- _Exercise data_

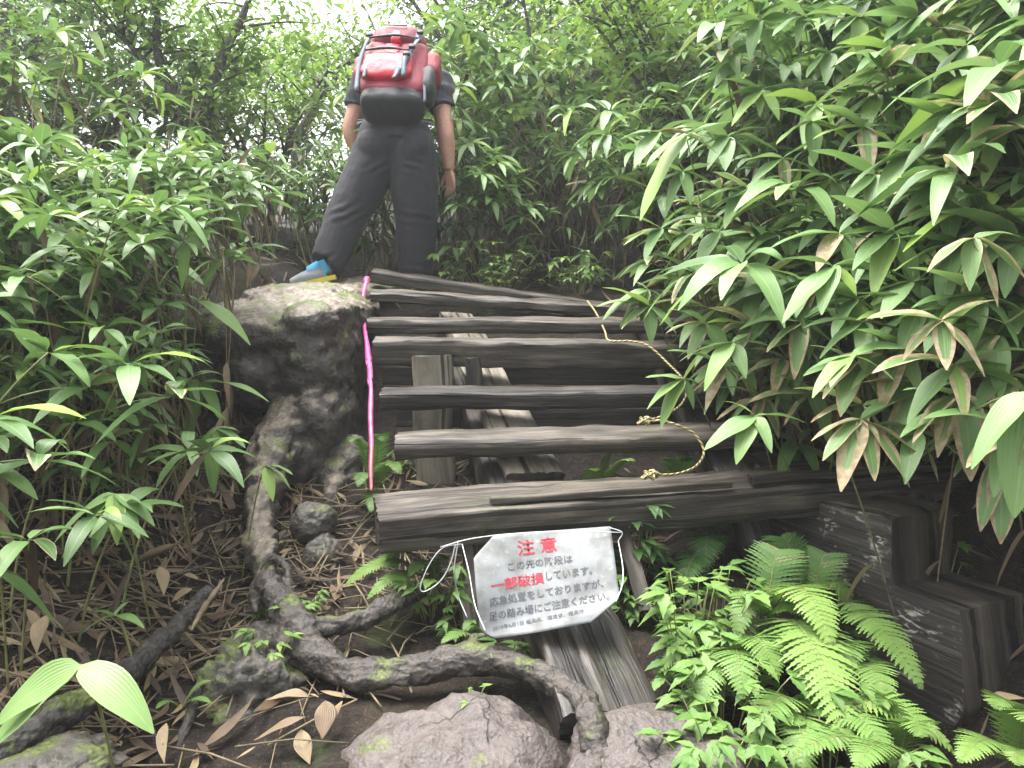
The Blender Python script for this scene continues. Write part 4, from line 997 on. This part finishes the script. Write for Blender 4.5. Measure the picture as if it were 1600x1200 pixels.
random_shoots(22, (1090, 500, 1590, 715), lambda x, y: lerp(2.75, 1.95, sstep(1090, 1560, x)) + sr.uniform(-.06, .12), .21, .55, 'bamboo clump with leaves bleached tan at the margins drooping above the bottom step', 'bleached bamboo clumps drooping above the bottom step', 62)
random_shoots(30, (1010, 190, 1600, 500), lambda x, y: lerp(3.2, 2.05, sstep(1000, 1600, x)) + .25 * sstep(400, 200, y) + sr.uniform(-.06, .15), .22, .10, 'broad-leaved fresh bamboo shoot on the face of the bank over the upper steps', 'fresh bamboo shoots on the bank over the upper steps', 66)
random_shoots(16, (1150, 20, 1600, 200), lambda x, y: lerp(3.6, 2.5, sstep(1100, 1600, x)) + sr.uniform(-.06, .2), .21, .04, 'bright bamboo shoot arching at the crest of the bank', 'bright bamboo shoots at the crest of the bank', 66, young=.25)

# ---------------------------------------------------------------- ferns
def pinna(mb, b, d, s_up, L, W, col):
    """one feathered side leaf: toothed outline along its own midrib"""
    d = d.normalized(); s = d.cross(s_up).normalized(); mb.cc = col; n = 12; rows = []
    for i in range(n + 1):
        t = i / n; c = b + d * (L * t) + V((0, 0, -.16 * L * t * t)); k = W * .5 * (1 - t) ** .7 * (1.0 if i % 2 else .52) * (1 if i else .4)
        sh = d * (k * .35 if i % 2 else 0)
        rows.append((mb.vert(c - s * k + sh + s_up * k * .12, (0., t)), mb.vert(c, (.5, t)), mb.vert(c + s * k + sh + s_up * k * .12, (1., t))))
    for a, c in zip(rows, rows[1:]): mb.face(a[0], a[1], c[1], c[0]); mb.face(a[1], a[2], c[2], c[1])
def frond(par, b, e, mid, wid, n=20, light=.6, young=.2, roll=0.):
    b, e = V(b), V(e); pts = bez(b, mid, e, 30); mb, st_ = MB(), MB(); L = sum((q - p).length for p, q in zip(pts, pts[1:]))
    st_.m = 1; mb2 = mb; 
    mb.m = 1; mb.cc = (.4, 0, 0); mb.tube(pts, ramp1([.0028, .002, .0006], 31), 5); mb.m = 0
    for k in range(n):
        t = .16 + .83 * k / (n - 1); i = min(int(t * 30), 29); f = t * 30 - i; p = pts[i].lerp(pts[i + 1], f); tg = (pts[i + 1] - pts[i]).normalized()
        s = tg.cross(UPZ); s = s.normalized() if s.length > .05 else V((1, 0, 0)); u = s.cross(tg)
        if roll: s, u = s * math.cos(roll) + u * math.sin(roll), u * math.cos(roll) - s * math.sin(roll)
        w_ = wid * .5 * min(1., (.55 + 1.6 * (t - .16))) * (1 - t) ** .62 * 1.35
        for sg in (-1, 1):
            d = s * sg + tg * (.35 + .35 * t) + u * rnd.uniform(-.02, .16)
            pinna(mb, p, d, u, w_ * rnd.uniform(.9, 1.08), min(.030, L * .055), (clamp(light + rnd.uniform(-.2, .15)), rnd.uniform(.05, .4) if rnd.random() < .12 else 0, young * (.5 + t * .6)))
    return mb.build('frond', [M['fern'], M['culm']], par)
def fern(base, tips, label, group=None, **k):
    b = base; o = thing('fern', b, label, 'fern', group)
    for e, lift, wid, li, yo in tips: frond(o, b, e, b.lerp(V(e), .45) + V((0, 0, lift)), wid, light=li, young=yo, n=int(24 + 16 * min(1, (V(e) - b).length)), **k)
    return o
fb_ = on_ground(.86, 2.42)
fern(on_ground(.80, 2.36), [(P(1330, 1180, 1.70), .34, .30, .75, .55), (P(1300, 1010, 1.95), .34, .24, .8, .7), (P(1150, 1000, 2.05), .30, .17, .6, .3), (P(1225, 870, 2.5), .26, .26, .45, .1), (P(1290, 1120, 1.85), .24, .22, .6, .3)], 'big pale green fern arching forward between the two stringers')
fern(on_ground(1.0, 2.5), [(P(1440, 1075, 2.0), .30, .24, .65, .35), (P(1385, 1010, 2.2), .26, .18, .55, .2), (P(1200, 860, 2.65), .34, .24, .35, .05), (P(1300, 890, 2.6), .32, .22, .4, .1), (P(1330, 960, 2.4), .30, .20, .5, .2)], 'mid green fern leaning against the notched right stringer')
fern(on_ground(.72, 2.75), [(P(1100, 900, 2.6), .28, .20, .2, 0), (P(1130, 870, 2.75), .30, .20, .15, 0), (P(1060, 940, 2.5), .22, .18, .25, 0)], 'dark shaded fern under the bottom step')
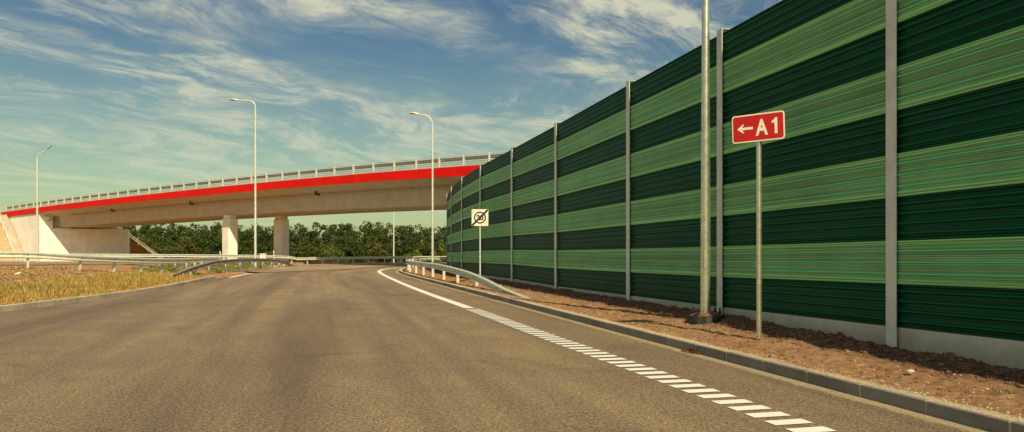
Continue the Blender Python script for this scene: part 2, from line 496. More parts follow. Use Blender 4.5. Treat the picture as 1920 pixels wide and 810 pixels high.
# far markings
def Gz(x, y): return G(x, y) + .055
def farline(w0, i0, i1, width, dash=None):
    b = MB(); 
    for i in range(i0, i1):
        if dash and (i % dash[1]) >= dash[0]: continue
        vs = []
        for j, ww in ((i, w0), (i, w0 + width), (i + 1, w0 + width), (i + 1, w0)):
            p, t = st[j]; q = p + perp(t) * ww; vs.append((q.x, q.y, G(q.x, q.y) + .05))
        b.add(vs, [(0, 1, 2, 3)])
    o = b.build('edge_line', M['paint']); tag(o, kind='structure')
farline(1.6, 5, len(st) - 5, .28)
farline(6.2, 5, len(st) - 5, .2, (4, 10))
farline(11.7, 30, 108, .28)

# ------------------------------------------------------------ noise barrier
bp_ = [(-3.0, None), (1.9, None), (6.75, None), (11.6, None), (16.4, None), (21.06, None), (27.3, 1.45), (33.1, -.05), (38.8, -1.58), (44.4, -2.83), (50.2, -3.85), (55.5, -4.56), (61, -4.9), (66, -4.75), (71, -4.0), (75, -2.4)]
BP = [Vector((8.57 - .258 * d if x is None else x + .12, d, 0)) for d, x in bp_]
def wbot(y): return lerp_tab([(0, .71), (9.4, .71), (16, .73), (27, .83), (33, .97), (39, 1.05), (60, 1.15), (80, 1.2)], y)
WTOP = 6.35
barrier = empty('noise_barrier', (BP[3].x, BP[3].y, 0))
tag(barrier, 'tall green striped noise barrier of ribbed steel panels between grey posts', 'noise barrier')
off = Vector(barrier.location)
PH = .62
def prof_light():
    pr = [(0, .0), (0, .055), (.062, .055), (.070, .040)]
    for c in (.15, .31, .47):
        pr += [(c - .022, .040), (c - .012, .060), (c + .004, .060), (c + .018, .040)]
    pr += [(.550, .040), (.558, .055), (.612, .055), (.62, .0)]
    return pr
def prof_dark():
    pr = [(0, .0), (0, .030), (.03, .030)]
    for c in (.09, .23, .37, .51):
        pr += [(c - .040, .006), (c - .020, .006), (c + .000, .042), (c + .016, .042), (c + .036, .012)]
    pr += [(.575, .006), (.59, .030), (.612, .030), (.62, .0)]
    return pr
PL, PD = prof_light(), prof_dark()
for i in range(len(BP) - 1):
    a, c = BP[i], BP[i + 1]; t = (c - a).normalized(); n = Vector((-t.y, t.x, 0)); L = (c - a).length   # n points to the road
    za, zc = wbot(a.y), wbot(c.y)
    for k in range(9):
        pr = PD if k % 2 == 0 else PL
        pm = MB(); pm.uv = []
        jz = random.uniform(-.002, .002); jn = random.uniform(-.003, .003)
        for (q, zb, uu) in ((a, za, 0.0), (c, zc, L)):
            sc = (WTOP - zb) / (9 * PH)
            for v, o_ in pr:
                pt = q + n * (o_ + .01 + jn) - off
                pm.v.append((pt.x, pt.y, zb + (k * PH + v) * sc + jz)); pm.uv.append((uu + i * 5.1 + k * 1.7, v))
        # back sheet closes the cassette
        nn = len(pr)
        for (q, zb, uu) in ((a, za, 0.0), (c, zc, L)):
            sc = (WTOP - zb) / (9 * PH)
            for v in (PH, 0):
                pt = q - n * .10 - off
                pm.v.append((pt.x, pt.y, zb + (k * PH + v) * sc)); pm.uv.append((uu, v))
        for j in range(nn - 1): pm.f.append((j, j + 1, nn + j + 1, nn + j)); pm.mi.append(0)
        q0 = 2 * nn
        pm.f += [(nn - 1, q0, q0 + 2, 2 * nn - 1), (q0, q0 + 1, q0 + 3, q0 + 2), (q0 + 1, 0, nn, q0 + 3)]; pm.mi += [0] * 3
        pm.build('dark_panel' if k % 2 == 0 else 'light_panel', M['panel_dark'] if k % 2 == 0 else M['panel_light'], barrier)
    pb = MB()
    rings = []
    for q, zb in ((a, za), (c, zc)):
        pts = [(.045, -1.3), (.045, -.012), (.035, -.002), (-.09, -.002), (-.09, -1.3)]
        rings.append([(q.x + n.x * u - off.x, q.y + n.y * u - off.y, zb + v) for u, v in pts])
    pb.sweep(rings); pb.build('base_slab', M['plinth'], barrier)
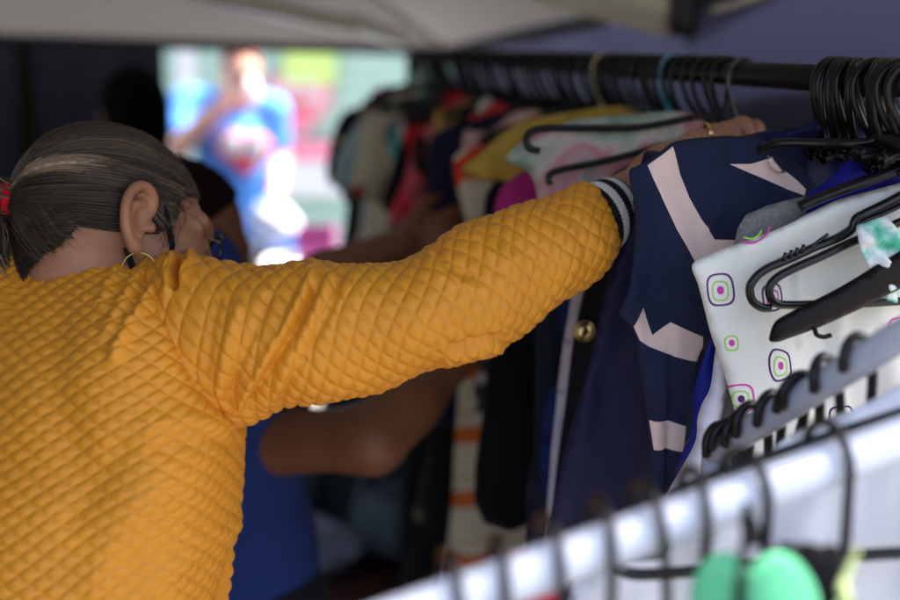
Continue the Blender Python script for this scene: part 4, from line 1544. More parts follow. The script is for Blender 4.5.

- _Directive_
From the records above, copy only the lines running from the line holding "the bottom step')" through the line holding "farline(11.7, 30, 108, .28)", with no pictures.

- _Solution to this task_
fern(on_ground(.72, 2.75), [(P(1100, 900, 2.6), .28, .20, .2, 0), (P(1130, 870, 2.75), .30, .20, .15, 0), (P(1060, 940, 2.5), .22, .18, .25, 0)], 'dark shaded fern under the bottom step')
Continue the Blender Python script for this scene: part 2, from line 496. More parts follow. Use Blender 4.5. Treat the picture as 1920 pixels wide and 810 pixels high.
# far markings
def Gz(x, y): return G(x, y) + .055
def farline(w0, i0, i1, width, dash=None):
    b = MB(); 
    for i in range(i0, i1):
        if dash and (i % dash[1]) >= dash[0]: continue
        vs = []
        for j, ww in ((i, w0), (i, w0 + width), (i + 1, w0 + width), (i + 1, w0)):
            p, t = st[j]; q = p + perp(t) * ww; vs.append((q.x, q.y, G(q.x, q.y) + .05))
        b.add(vs, [(0, 1, 2, 3)])
    o = b.build('edge_line', M['paint']); tag(o, kind='structure')
farline(1.6, 5, len(st) - 5, .28)
farline(6.2, 5, len(st) - 5, .2, (4, 10))
farline(11.7, 30, 108, .28)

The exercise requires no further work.